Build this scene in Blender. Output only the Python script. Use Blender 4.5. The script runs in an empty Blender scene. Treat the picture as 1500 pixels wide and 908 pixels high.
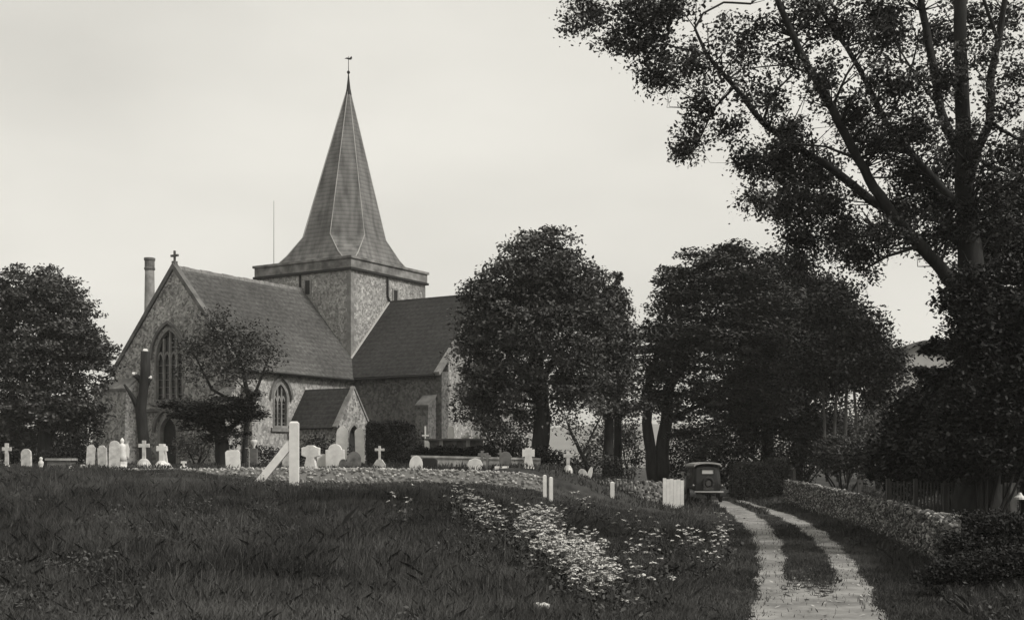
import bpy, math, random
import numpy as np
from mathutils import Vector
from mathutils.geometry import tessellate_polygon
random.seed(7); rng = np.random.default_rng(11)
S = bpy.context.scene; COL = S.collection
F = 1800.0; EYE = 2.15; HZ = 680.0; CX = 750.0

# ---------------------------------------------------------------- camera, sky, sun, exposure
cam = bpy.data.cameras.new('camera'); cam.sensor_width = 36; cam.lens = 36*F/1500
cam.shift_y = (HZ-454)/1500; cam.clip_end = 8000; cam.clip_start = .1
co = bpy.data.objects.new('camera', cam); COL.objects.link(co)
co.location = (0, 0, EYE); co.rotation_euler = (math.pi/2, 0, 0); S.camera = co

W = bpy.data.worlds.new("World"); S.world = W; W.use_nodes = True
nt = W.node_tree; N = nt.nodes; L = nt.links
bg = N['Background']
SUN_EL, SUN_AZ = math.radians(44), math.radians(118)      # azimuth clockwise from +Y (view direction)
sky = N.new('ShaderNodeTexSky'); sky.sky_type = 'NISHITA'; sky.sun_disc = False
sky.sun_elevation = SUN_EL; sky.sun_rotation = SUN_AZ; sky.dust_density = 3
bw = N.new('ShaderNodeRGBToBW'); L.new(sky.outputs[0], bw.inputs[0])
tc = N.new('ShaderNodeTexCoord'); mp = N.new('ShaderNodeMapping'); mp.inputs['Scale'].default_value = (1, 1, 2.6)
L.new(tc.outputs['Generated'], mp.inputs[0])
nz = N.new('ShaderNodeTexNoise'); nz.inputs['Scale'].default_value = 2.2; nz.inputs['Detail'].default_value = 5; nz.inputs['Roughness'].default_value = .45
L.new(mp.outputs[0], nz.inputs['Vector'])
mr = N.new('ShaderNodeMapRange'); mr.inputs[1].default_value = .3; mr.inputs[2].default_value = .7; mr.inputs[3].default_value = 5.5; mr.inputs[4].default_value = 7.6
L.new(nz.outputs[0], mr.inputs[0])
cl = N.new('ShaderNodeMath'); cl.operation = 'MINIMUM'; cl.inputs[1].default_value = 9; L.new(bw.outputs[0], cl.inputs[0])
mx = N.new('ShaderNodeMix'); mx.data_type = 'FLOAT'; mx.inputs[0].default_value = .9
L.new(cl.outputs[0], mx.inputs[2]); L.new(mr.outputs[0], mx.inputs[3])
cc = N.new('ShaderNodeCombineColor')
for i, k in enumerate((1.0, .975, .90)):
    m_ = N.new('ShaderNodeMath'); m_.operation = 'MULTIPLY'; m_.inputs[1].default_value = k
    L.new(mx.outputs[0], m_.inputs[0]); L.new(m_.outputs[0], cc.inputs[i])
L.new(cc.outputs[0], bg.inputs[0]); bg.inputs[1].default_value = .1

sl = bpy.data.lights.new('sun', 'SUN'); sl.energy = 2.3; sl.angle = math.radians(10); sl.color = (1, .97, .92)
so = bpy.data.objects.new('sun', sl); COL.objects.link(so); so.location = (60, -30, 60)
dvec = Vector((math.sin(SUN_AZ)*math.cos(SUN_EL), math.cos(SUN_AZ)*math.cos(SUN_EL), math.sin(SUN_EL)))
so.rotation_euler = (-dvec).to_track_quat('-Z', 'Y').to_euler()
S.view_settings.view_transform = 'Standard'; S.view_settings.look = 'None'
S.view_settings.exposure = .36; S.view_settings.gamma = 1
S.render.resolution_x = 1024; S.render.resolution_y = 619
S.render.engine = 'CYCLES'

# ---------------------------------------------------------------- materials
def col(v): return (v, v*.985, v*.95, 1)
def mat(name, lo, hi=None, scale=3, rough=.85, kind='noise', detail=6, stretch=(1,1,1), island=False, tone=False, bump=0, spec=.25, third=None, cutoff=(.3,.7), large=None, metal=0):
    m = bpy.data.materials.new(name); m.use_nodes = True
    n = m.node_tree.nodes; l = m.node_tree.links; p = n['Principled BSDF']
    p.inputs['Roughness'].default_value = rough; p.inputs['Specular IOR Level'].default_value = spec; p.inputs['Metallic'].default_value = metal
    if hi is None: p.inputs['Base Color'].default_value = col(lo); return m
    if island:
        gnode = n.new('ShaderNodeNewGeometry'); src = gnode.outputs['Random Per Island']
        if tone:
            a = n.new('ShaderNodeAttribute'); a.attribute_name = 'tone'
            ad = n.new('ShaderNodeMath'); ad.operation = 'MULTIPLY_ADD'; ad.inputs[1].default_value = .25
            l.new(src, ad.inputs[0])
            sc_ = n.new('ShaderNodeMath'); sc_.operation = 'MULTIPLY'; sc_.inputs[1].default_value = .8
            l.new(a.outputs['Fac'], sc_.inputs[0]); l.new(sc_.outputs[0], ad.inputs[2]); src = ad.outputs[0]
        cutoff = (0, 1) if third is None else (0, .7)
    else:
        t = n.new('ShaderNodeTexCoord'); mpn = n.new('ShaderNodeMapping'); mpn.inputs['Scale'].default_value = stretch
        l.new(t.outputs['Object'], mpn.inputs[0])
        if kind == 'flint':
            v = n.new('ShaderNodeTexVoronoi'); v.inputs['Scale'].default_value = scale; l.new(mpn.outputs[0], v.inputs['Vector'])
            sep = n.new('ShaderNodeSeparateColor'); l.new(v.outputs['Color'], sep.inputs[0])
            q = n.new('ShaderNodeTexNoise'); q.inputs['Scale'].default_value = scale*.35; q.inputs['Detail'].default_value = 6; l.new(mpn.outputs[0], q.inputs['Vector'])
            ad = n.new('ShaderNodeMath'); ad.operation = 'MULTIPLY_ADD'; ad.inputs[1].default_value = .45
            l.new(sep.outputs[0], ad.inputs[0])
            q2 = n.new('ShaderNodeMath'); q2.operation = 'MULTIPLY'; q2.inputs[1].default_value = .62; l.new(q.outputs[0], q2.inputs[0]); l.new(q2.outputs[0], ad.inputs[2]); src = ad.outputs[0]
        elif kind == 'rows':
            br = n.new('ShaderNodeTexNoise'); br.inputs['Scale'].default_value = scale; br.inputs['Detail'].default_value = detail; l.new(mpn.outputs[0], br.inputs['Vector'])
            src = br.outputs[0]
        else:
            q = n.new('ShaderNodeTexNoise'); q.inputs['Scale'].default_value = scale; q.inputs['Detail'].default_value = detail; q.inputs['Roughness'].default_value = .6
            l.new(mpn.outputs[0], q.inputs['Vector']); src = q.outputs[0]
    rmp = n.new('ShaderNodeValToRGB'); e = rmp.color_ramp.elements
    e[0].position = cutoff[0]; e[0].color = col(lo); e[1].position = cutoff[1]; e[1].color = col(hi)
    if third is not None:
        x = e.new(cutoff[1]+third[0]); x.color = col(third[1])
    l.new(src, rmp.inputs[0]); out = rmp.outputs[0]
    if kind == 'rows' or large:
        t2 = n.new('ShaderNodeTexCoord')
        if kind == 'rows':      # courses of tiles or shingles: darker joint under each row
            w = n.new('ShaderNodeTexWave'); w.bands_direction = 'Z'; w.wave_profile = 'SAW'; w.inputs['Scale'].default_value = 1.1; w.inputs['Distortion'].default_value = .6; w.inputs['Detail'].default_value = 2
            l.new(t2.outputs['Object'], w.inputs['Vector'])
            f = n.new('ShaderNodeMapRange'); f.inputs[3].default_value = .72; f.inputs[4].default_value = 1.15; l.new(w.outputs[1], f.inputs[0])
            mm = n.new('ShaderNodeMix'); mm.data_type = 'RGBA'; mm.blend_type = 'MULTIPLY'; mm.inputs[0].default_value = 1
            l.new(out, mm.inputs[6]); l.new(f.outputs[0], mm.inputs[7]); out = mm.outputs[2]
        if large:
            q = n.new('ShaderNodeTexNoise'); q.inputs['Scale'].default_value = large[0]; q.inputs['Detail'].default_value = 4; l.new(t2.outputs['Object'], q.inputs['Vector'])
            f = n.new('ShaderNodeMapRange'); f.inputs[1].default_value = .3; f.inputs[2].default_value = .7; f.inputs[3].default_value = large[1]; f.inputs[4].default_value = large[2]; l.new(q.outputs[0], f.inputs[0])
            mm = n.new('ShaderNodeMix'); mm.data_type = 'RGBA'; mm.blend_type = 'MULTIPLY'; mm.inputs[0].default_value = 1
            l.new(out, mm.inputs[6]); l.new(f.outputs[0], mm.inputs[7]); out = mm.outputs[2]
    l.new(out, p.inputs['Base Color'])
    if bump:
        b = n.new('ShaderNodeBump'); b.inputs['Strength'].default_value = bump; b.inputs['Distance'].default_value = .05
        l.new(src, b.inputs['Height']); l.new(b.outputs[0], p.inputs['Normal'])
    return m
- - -
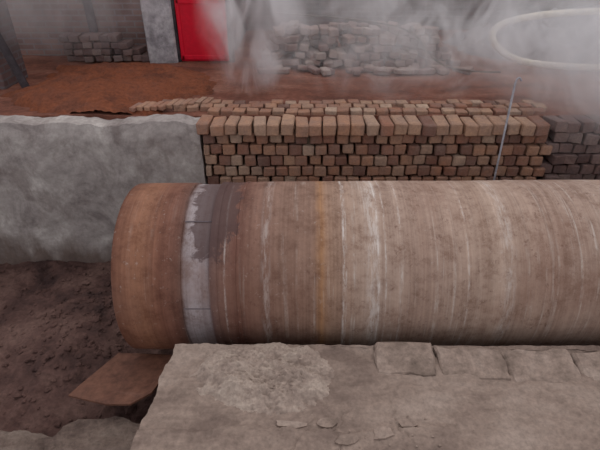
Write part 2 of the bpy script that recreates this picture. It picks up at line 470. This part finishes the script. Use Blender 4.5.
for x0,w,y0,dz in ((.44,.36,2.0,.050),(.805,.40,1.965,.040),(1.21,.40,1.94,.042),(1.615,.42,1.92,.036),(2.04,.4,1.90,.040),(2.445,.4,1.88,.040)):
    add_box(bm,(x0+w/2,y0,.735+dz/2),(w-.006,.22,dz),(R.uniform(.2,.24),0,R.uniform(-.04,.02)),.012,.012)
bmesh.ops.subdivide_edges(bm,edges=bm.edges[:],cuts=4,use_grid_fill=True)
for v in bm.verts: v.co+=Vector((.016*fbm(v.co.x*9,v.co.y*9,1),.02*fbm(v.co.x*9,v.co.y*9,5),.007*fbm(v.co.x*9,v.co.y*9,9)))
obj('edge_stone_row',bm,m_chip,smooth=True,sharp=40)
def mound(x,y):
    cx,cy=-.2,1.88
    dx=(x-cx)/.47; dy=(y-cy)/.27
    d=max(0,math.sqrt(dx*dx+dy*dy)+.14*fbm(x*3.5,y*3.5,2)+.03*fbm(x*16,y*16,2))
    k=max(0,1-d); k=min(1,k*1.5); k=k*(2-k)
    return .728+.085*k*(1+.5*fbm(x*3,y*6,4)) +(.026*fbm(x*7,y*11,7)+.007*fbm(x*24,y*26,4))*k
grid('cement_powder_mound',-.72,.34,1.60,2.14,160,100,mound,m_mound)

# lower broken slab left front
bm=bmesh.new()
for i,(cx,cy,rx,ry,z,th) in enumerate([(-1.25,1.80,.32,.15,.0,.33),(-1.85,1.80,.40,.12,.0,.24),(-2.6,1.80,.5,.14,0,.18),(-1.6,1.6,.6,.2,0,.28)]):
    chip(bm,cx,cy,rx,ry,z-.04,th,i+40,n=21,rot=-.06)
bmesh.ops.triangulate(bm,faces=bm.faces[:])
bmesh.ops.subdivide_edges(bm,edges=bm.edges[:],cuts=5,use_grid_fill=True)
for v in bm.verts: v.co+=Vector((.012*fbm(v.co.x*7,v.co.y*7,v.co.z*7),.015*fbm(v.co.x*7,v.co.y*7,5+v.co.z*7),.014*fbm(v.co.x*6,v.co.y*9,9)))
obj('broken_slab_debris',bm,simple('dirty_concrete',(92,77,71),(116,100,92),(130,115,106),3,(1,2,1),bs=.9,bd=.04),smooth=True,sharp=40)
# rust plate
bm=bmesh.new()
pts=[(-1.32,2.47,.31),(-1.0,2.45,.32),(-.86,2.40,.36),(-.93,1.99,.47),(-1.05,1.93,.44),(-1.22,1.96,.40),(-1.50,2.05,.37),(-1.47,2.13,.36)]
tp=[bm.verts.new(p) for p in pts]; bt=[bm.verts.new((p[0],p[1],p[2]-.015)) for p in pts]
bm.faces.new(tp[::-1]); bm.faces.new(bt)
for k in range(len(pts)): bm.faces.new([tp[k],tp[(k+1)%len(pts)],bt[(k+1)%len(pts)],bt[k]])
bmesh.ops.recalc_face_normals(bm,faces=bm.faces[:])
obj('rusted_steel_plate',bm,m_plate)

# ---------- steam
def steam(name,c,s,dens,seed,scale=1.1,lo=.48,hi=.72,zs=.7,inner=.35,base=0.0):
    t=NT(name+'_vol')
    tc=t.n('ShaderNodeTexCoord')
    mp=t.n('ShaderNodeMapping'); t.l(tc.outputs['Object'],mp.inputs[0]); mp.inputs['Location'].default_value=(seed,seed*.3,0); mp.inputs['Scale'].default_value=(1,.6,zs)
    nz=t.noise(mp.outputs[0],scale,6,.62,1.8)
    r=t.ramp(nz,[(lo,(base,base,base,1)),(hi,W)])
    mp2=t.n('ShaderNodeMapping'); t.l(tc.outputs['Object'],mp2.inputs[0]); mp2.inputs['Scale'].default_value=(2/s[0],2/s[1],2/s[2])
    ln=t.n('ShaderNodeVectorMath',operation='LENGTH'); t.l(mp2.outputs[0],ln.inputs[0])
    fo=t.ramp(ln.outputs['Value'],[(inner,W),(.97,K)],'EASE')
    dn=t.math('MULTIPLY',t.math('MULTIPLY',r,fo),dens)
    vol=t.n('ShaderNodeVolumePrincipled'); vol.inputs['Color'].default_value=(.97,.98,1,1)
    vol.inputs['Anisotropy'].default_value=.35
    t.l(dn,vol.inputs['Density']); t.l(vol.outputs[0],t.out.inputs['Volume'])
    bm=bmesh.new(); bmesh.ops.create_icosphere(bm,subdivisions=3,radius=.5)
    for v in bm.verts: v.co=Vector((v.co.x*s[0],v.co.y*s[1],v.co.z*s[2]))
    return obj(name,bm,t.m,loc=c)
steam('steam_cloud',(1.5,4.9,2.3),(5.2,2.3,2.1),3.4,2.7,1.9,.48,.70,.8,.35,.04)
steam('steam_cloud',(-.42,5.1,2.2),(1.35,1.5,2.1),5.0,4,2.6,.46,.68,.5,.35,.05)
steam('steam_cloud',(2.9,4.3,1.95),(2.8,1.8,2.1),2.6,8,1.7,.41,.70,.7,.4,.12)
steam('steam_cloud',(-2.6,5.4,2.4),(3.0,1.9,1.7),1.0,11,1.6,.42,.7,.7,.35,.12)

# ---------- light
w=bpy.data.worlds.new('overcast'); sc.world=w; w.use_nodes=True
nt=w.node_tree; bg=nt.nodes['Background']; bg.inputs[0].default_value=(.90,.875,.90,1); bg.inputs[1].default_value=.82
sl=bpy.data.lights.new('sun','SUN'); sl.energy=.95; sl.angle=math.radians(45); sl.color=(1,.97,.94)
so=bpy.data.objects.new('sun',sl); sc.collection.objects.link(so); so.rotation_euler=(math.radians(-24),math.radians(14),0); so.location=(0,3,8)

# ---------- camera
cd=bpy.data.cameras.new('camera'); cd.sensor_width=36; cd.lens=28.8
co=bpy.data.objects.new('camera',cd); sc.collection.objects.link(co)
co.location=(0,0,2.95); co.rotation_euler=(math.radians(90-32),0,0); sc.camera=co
- - -
▶ [What the task asks]: Skip all pictures and retype only the stretch from the line that holds "Build this scene" through the line that holds "co.location = (0, 0, EYE);", exactly as written.

▶ [Output below]:
Build this scene in Blender. Output only the Python script. Use Blender 4.5. The script runs in an empty Blender scene. Treat the picture as 1500 pixels wide and 908 pixels high.
import bpy, math, random
import numpy as np
from mathutils import Vector
from mathutils.geometry import tessellate_polygon
random.seed(7); rng = np.random.default_rng(11)
S = bpy.context.scene; COL = S.collection
F = 1800.0; EYE = 2.15; HZ = 680.0; CX = 750.0

# ---------------------------------------------------------------- camera, sky, sun, exposure
cam = bpy.data.cameras.new('camera'); cam.sensor_width = 36; cam.lens = 36*F/1500
cam.shift_y = (HZ-454)/1500; cam.clip_end = 8000; cam.clip_start = .1
co = bpy.data.objects.new('camera', cam); COL.objects.link(co)
co.location = (0, 0, EYE); co.rotation_euler = (math.pi/2, 0, 0); S.camera = co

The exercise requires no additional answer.